Source: The Motley Fool

The Wall Street Journal recently reported that Apple (AAPL -1.22%) is working on an electric car, and other media outlets are pointing in the same direction. Adding to the excitement, an article from Bloomberg Business claims that Apple intends to bring its electric vehicle to the market by 2020, suggesting not only that the Apple car is a very real project, but also that Apple could be on its way to entering the car industry sooner rather than later.

Is this a smart idea? What could an Apple car mean for investors in Apple stock?

Accelerating toward the future
There is no official confirmation or denial from Apple regarding the press reports. However, actions speak louder than words, and Apple is actively incorporating automotive experts to work in its secret research lab.

According to the Financial Times, Apple employees at a confidential Silicon Valley location are researching automotive products and actively meeting with car industry designers and engineers, in many cases offering them a job with Apple. Apple and Tesla Motors (TSLA -1.92%) are aggressively competing for top human talent, and Tesla CEO Elon Musk recently said that Apple is offering mouthwatering signing bonuses of $250,000 and salary increases of up to 60% to Tesla employees. 

According to Reuters:

A search of LinkedIn profiles turns up more than 60 former Tesla employees now employed by Apple, including dozens of hardware, software, manufacturing, and supply chain engineers. There are also a variety of ex-Tesla recruiters, retail or sales specialists, attorneys, and product managers.

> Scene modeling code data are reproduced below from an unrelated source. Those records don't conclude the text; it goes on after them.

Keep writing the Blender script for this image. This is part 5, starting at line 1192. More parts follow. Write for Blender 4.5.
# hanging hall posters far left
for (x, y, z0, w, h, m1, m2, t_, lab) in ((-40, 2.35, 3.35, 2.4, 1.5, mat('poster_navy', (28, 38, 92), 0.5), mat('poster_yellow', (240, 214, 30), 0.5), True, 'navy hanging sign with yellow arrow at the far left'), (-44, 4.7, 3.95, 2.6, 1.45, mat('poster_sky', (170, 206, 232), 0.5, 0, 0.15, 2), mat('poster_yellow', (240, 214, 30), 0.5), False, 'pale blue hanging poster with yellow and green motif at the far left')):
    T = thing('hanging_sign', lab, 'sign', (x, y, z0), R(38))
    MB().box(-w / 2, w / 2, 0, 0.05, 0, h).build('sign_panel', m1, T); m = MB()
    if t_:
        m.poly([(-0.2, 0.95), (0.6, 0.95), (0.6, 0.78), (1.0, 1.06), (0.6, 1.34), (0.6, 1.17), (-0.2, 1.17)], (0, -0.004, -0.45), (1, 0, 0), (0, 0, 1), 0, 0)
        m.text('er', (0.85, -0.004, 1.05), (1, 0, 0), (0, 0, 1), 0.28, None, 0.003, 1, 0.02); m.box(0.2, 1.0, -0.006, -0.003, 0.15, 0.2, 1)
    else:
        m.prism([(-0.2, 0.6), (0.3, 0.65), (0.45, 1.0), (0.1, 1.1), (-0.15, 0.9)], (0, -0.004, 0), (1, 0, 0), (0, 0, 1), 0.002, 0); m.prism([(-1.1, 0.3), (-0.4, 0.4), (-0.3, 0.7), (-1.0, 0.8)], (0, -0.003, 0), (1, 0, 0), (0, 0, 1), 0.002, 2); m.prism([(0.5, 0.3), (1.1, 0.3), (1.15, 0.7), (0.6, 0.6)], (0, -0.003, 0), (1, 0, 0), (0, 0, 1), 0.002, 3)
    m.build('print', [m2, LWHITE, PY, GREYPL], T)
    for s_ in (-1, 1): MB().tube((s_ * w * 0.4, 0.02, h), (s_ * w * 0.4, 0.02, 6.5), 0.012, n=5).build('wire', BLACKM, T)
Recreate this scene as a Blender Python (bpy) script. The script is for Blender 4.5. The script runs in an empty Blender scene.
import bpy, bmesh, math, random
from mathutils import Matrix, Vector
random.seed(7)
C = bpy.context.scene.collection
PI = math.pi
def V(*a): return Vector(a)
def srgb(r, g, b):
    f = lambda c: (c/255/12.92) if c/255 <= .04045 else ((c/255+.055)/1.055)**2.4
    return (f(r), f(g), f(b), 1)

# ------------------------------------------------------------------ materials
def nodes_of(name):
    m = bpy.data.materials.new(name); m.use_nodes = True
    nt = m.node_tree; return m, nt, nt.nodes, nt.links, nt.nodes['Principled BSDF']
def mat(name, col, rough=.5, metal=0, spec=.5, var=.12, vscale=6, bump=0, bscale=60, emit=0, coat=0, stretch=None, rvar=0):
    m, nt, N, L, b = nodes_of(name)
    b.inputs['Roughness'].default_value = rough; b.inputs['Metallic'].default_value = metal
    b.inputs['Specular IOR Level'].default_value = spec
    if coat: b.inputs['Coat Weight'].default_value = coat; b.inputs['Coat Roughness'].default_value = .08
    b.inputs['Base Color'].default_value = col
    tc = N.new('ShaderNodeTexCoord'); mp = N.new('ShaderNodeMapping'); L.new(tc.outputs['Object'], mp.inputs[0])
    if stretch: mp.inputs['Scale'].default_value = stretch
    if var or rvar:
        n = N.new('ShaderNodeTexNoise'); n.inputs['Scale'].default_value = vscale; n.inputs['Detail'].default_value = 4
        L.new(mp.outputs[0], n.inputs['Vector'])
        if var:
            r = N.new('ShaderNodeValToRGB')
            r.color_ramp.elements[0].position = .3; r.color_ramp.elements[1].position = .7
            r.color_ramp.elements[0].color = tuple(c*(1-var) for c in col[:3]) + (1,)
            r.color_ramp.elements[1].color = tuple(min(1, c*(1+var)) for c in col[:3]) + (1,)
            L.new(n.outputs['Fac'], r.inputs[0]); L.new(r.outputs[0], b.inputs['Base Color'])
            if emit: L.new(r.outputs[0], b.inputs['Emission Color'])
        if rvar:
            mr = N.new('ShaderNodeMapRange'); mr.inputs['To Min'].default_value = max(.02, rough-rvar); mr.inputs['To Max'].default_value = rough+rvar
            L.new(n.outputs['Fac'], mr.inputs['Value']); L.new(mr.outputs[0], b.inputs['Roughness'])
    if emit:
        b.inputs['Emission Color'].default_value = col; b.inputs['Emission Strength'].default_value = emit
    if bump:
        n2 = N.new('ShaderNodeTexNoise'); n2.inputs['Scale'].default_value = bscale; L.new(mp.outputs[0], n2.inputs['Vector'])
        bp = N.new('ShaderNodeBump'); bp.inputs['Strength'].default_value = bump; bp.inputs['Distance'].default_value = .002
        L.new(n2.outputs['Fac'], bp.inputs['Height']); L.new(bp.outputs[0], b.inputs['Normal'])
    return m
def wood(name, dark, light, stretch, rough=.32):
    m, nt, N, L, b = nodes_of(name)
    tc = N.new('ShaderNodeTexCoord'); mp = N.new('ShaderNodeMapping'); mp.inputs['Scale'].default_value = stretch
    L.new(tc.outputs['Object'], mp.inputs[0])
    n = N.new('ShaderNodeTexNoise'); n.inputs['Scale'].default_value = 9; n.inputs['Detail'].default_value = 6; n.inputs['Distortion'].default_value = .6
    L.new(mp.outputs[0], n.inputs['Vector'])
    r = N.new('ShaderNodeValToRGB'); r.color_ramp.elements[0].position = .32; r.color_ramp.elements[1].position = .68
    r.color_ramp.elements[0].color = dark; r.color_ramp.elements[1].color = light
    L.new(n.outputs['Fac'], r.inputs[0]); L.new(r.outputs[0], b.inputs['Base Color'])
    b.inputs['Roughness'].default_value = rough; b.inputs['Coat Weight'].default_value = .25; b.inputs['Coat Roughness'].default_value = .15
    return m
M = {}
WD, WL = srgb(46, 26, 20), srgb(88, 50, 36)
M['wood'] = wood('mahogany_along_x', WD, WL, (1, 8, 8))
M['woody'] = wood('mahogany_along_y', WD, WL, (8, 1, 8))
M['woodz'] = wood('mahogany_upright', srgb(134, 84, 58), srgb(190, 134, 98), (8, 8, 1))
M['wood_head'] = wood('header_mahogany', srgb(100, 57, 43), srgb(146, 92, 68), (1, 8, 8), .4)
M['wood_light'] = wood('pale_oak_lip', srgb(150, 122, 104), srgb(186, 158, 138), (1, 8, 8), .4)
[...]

It´s not only Tesla. Apple is hiring employees from companies such as Mercedes-Benz, Autoliv, and EMCO Gears, a company that builds transmissions, axle systems, and other automotive products. Also, electric-car battery maker A123 Systems has recently sued Apple for poaching top engineers to build a large-scale battery division of its own.

Based on multiple sources of information, it seems Apple is clearly taking its Apple car project quite seriously and putting considerable resources behind it.

Money pit or cash machine?
The automotive industry is notoriously tough and competitive, and profitability is typically scarce. Tesla reached its target of 35,000 vehicles in 2014, even if production fell short of expectations during the fourth quarter, and the company is making considerable progress when it comes to gross margins. However, Tesla is still producing losses at the operating level, and it's planning to allocate $1.5 billion to capital expenditures during 2015.

Among traditional and well established automakers, Toyota (TM -1.35%) is generally considered one of the most profitable ones, and it still claims an operating margin in the neighborhood of 10% of sales. This level of profitability looks anemic in comparison with Apple and its stratospheric operating margin north of 32% of sales during the last quarter.

On the other hand, looking only at current industry conditions can be too short-sighted. After all, Apple makes tons of money in the smartphone business, an industry in which most competitors operate with minuscule margins. According to estimates by Canaccord Genuity, Apple produced a mind-blowing 93% of all mobile industry operating profits during the fourth quarter of 2014.

If Apple can extend its brand differentiation, superior customer experience, and operational efficiency to the car industry, the company could also generate far higher profitability than other players in the business. Apple has proved time and again that it knows how to rewrite the rules of the game in different industries, and there is no way to tell at this point what it can bring to the table in the electric vehicle business.

Besides, it's not only about margins and earnings. The iPhone is selling like hotcakes, and it produces tons of money for Apple. But the company generates 60% of total revenues from that single product, so overall growth could considerably slow down over time as the industry matures and markets saturate.

Apple is entering the digital payments and smartwatch industries with Apple Pay and Apple Watch in 2015. Leaving financial considerations aside, a successful entry in new areas would prove that Apple has what it takes to continue expanding into different industries and finding new growth opportunities beyond smartphones. A potential Apple car needs to be interpreted from a similar perspective.

It's too early to predict the financial implications of a possible Apple car, but the possibility still shows that Apple remains focused on innovation and disruption. Management is bold enough to think big and venture beyond its comfort zone. This speaks wonders about the health of the company and its culture.